Source data:
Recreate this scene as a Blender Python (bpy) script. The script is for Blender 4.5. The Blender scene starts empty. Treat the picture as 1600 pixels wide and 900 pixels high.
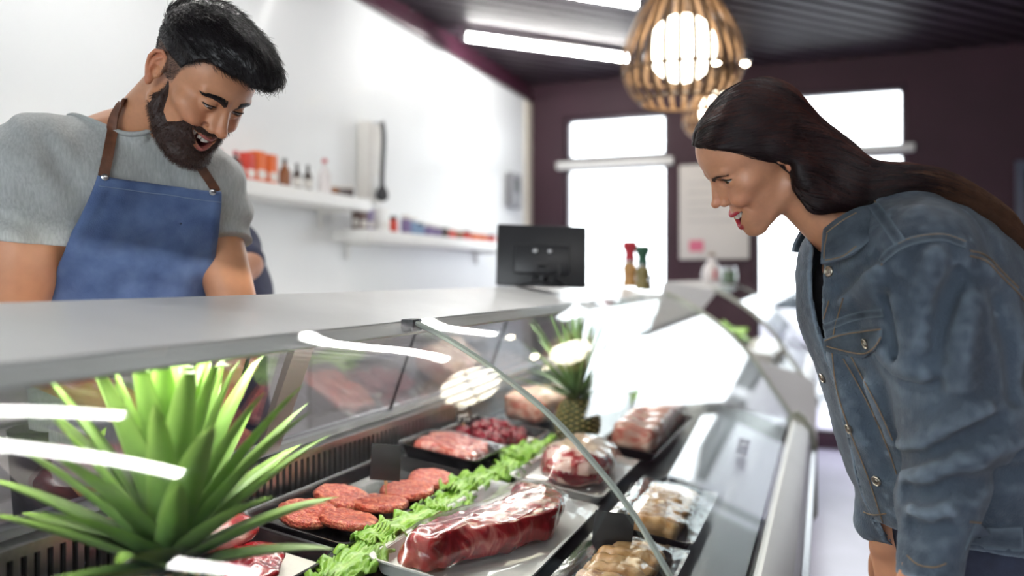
import bpy, bmesh, math, random
import numpy as np
from mathutils import Vector, Matrix, noise as mnoise
from mathutils.bvhtree import BVHTree
R = random.Random(7)
SC = bpy.context.scene
COL = SC.collection
PI = math.pi
# ---------------------------------------------------------------- camera frame
F = 1300.0
H = 1.32
HORIZ = 432.0
YAW = math.atan2(490, 1300)
SN, CS = math.sin(YAW), math.cos(YAW)

def W(px, py, d):
    """point seen at photo position (px,py) at distance d along the view axis"""
    r = (px - 800) / F * d
    return Vector((r * CS - d * SN, r * SN + d * CS, H - (py - HORIZ) / F * d))

def onX(px, py, X):
    A = (px - 800) / F * CS - SN
    return W(px, py, X / A)

def onY(px, py, Y):
    return W(px, py, Y / ((px - 800) / F * SN + CS))

def onZ(px, py, Z):
    return W(px, py, (H - Z) * F / (py - HORIZ))

def proj(p):
    r = p[0] * CS + p[1] * SN
    d = -p[0] * SN + p[1] * CS
    return 800 + F * r / d, HORIZ - F * (p[2] - H) / d, d

def deckz(X):
    return H - .44 - .142857 * (X + .98)

def deck(px, py, up=0.0):
    A = (px - 800) / F * CS - SN
    B = (py - HORIZ) / F
    return W(px, py, (.58 - up) / (B - .142857 * A))

# ---------------------------------------------------------------- materials
MATS = {}
def mat(name, col, rough=.5, metal=0.0, var=0.0, vscale=8.0, bump=0.0, bscale=60.0, spec=.5, emit=None, estr=0.0,
        col2=None, coat=0.0, sss=0.0, stretch=None, detail=4.0, attr=None, sheen=0.0):
    if name in MATS:
        return MATS[name]
    m = bpy.data.materials.new(name)
    m.use_nodes = True
    nt = m.node_tree
    b = nt.nodes['Principled BSDF']
    b.inputs['Base Color'].default_value = (*col, 1)
    b.inputs['Roughness'].default_value = rough
    b.inputs['Metallic'].default_value = metal
    b.inputs['Specular IOR Level'].default_value = spec
    b.inputs['Coat Weight'].default_value = coat
    b.inputs['Coat Roughness'].default_value = .08
    b.inputs['Sheen Weight'].default_value = sheen
    if sss:
        b.inputs['Subsurface Weight'].default_value = sss
        b.inputs['Subsurface Radius'].default_value = (.012, .005, .003)
        b.inputs['Subsurface Scale'].default_value = .6
    tc = nt.nodes.new('ShaderNodeTexCoord')
    mp = nt.nodes.new('ShaderNodeMapping')
    nt.links.new(tc.outputs['Object'], mp.inputs['Vector'])
    if stretch:
        mp.inputs['Scale'].default_value = stretch
    base = None
    if attr:
        at = nt.nodes.new('ShaderNodeAttribute')
        at.attribute_name = attr
        base = at.outputs['Color']
        nt.links.new(base, b.inputs['Base Color'])
    if var or col2:
        n = nt.nodes.new('ShaderNodeTexNoise')
        n.inputs['Scale'].default_value = vscale
        n.inputs['Detail'].default_value = detail
        nt.links.new(mp.outputs[0], n.inputs['Vector'])
        r = nt.nodes.new('ShaderNodeValToRGB')
        nt.links.new(n.outputs['Fac'], r.inputs['Fac'])
        if col2:
            r.color_ramp.elements[0].position = .5 - .5 * (var or .3)
            r.color_ramp.elements[1].position = .5 + .5 * (var or .3)
            r.color_ramp.elements[0].color = (*col, 1)
            r.color_ramp.elements[1].color = (*col2, 1)
            nt.links.new(r.outputs[0], b.inputs['Base Color'])
        else:
            r.color_ramp.elements[0].position = .3
            r.color_ramp.elements[1].position = .7
            lo, hi = 1 - var, 1 + var
            r.color_ramp.elements[0].color = (lo, lo, lo, 1)
            r.color_ramp.elements[1].color = (hi, hi, hi, 1)
            mx = nt.nodes.new('ShaderNodeMix')
            mx.data_type = 'RGBA'
            mx.blend_type = 'MULTIPLY'
            mx.inputs[0].default_value = 1
            if base is not None:
                nt.links.new(base, mx.inputs[6])
            else:
                mx.inputs[6].default_value = (*col, 1)
            nt.links.new(r.outputs[0], mx.inputs[7])
            nt.links.new(mx.outputs[2], b.inputs['Base Color'])
    if bump:
        n2 = nt.nodes.new('ShaderNodeTexNoise')
        n2.inputs['Scale'].default_value = bscale
        n2.inputs['Detail'].default_value = 3
        nt.links.new(mp.outputs[0], n2.inputs['Vector'])
        bp = nt.nodes.new('ShaderNodeBump')
        bp.inputs['Strength'].default_value = bump
        bp.inputs['Distance'].default_value = .01
        nt.links.new(n2.outputs['Fac'], bp.inputs['Height'])
        nt.links.new(bp.outputs[0], b.inputs['Normal'])
    if emit:
        b.inputs['Emission Color'].default_value = (*emit, 1)
        b.inputs['Emission Strength'].default_value = estr
    MATS[name] = m
    return m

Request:
In the copy, include no pictures; restate the listing above exactly.

Written solution:
Recreate this scene as a Blender Python (bpy) script. The script is for Blender 4.5. The Blender scene starts empty. Treat the picture as 1600 pixels wide and 900 pixels high.
import bpy, bmesh, math, random
import numpy as np
from mathutils import Vector, Matrix, noise as mnoise
from mathutils.bvhtree import BVHTree
R = random.Random(7)
SC = bpy.context.scene
COL = SC.collection
PI = math.pi
# ---------------------------------------------------------------- camera frame
F = 1300.0
H = 1.32
HORIZ = 432.0
YAW = math.atan2(490, 1300)
SN, CS = math.sin(YAW), math.cos(YAW)

def W(px, py, d):
    """point seen at photo position (px,py) at distance d along the view axis"""
    r = (px - 800) / F * d
    return Vector((r * CS - d * SN, r * SN + d * CS, H - (py - HORIZ) / F * d))

def onX(px, py, X):
    A = (px - 800) / F * CS - SN
    return W(px, py, X / A)

def onY(px, py, Y):
    return W(px, py, Y / ((px - 800) / F * SN + CS))

def onZ(px, py, Z):
    return W(px, py, (H - Z) * F / (py - HORIZ))

def proj(p):
    r = p[0] * CS + p[1] * SN
    d = -p[0] * SN + p[1] * CS
    return 800 + F * r / d, HORIZ - F * (p[2] - H) / d, d

def deckz(X):
    return H - .44 - .142857 * (X + .98)

def deck(px, py, up=0.0):
    A = (px - 800) / F * CS - SN
    B = (py - HORIZ) / F
    return W(px, py, (.58 - up) / (B - .142857 * A))

# ---------------------------------------------------------------- materials
MATS = {}
def mat(name, col, rough=.5, metal=0.0, var=0.0, vscale=8.0, bump=0.0, bscale=60.0, spec=.5, emit=None, estr=0.0,
        col2=None, coat=0.0, sss=0.0, stretch=None, detail=4.0, attr=None, sheen=0.0):
    if name in MATS:
        return MATS[name]
    m = bpy.data.materials.new(name)
    m.use_nodes = True
    nt = m.node_tree
    b = nt.nodes['Principled BSDF']
    b.inputs['Base Color'].default_value = (*col, 1)
    b.inputs['Roughness'].default_value = rough
    b.inputs['Metallic'].default_value = metal
    b.inputs['Specular IOR Level'].default_value = spec
    b.inputs['Coat Weight'].default_value = coat
    b.inputs['Coat Roughness'].default_value = .08
    b.inputs['Sheen Weight'].default_value = sheen
    if sss:
        b.inputs['Subsurface Weight'].default_value = sss
        b.inputs['Subsurface Radius'].default_value = (.012, .005, .003)
        b.inputs['Subsurface Scale'].default_value = .6
    tc = nt.nodes.new('ShaderNodeTexCoord')
    mp = nt.nodes.new('ShaderNodeMapping')
    nt.links.new(tc.outputs['Object'], mp.inputs['Vector'])
    if stretch:
        mp.inputs['Scale'].default_value = stretch
    base = None
    if attr:
        at = nt.nodes.new('ShaderNodeAttribute')
        at.attribute_name = attr
        base = at.outputs['Color']
        nt.links.new(base, b.inputs['Base Color'])
    if var or col2:
        n = nt.nodes.new('ShaderNodeTexNoise')
        n.inputs['Scale'].default_value = vscale
        n.inputs['Detail'].default_value = detail
        nt.links.new(mp.outputs[0], n.inputs['Vector'])
        r = nt.nodes.new('ShaderNodeValToRGB')
        nt.links.new(n.outputs['Fac'], r.inputs['Fac'])
        if col2:
            r.color_ramp.elements[0].position = .5 - .5 * (var or .3)
            r.color_ramp.elements[1].position = .5 + .5 * (var or .3)
            r.color_ramp.elements[0].color = (*col, 1)
            r.color_ramp.elements[1].color = (*col2, 1)
            nt.links.new(r.outputs[0], b.inputs['Base Color'])
        else:
            r.color_ramp.elements[0].position = .3
            r.color_ramp.elements[1].position = .7
            lo, hi = 1 - var, 1 + var
            r.color_ramp.elements[0].color = (lo, lo, lo, 1)
            r.color_ramp.elements[1].color = (hi, hi, hi, 1)
            mx = nt.nodes.new('ShaderNodeMix')
            mx.data_type = 'RGBA'
            mx.blend_type = 'MULTIPLY'
            mx.inputs[0].default_value = 1
            if base is not None:
                nt.links.new(base, mx.inputs[6])
            else:
                mx.inputs[6].default_value = (*col, 1)
            nt.links.new(r.outputs[0], mx.inputs[7])
            nt.links.new(mx.outputs[2], b.inputs['Base Color'])
    if bump:
        n2 = nt.nodes.new('ShaderNodeTexNoise')
        n2.inputs['Scale'].default_value = bscale
        n2.inputs['Detail'].default_value = 3
        nt.links.new(mp.outputs[0], n2.inputs['Vector'])
        bp = nt.nodes.new('ShaderNodeBump')
        bp.inputs['Strength'].default_value = bump
        bp.inputs['Distance'].default_value = .01
        nt.links.new(n2.outputs['Fac'], bp.inputs['Height'])
        nt.links.new(bp.outputs[0], b.inputs['Normal'])
    if emit:
        b.inputs['Emission Color'].default_value = (*emit, 1)
        b.inputs['Emission Strength'].default_value = estr
    MATS[name] = m
    return m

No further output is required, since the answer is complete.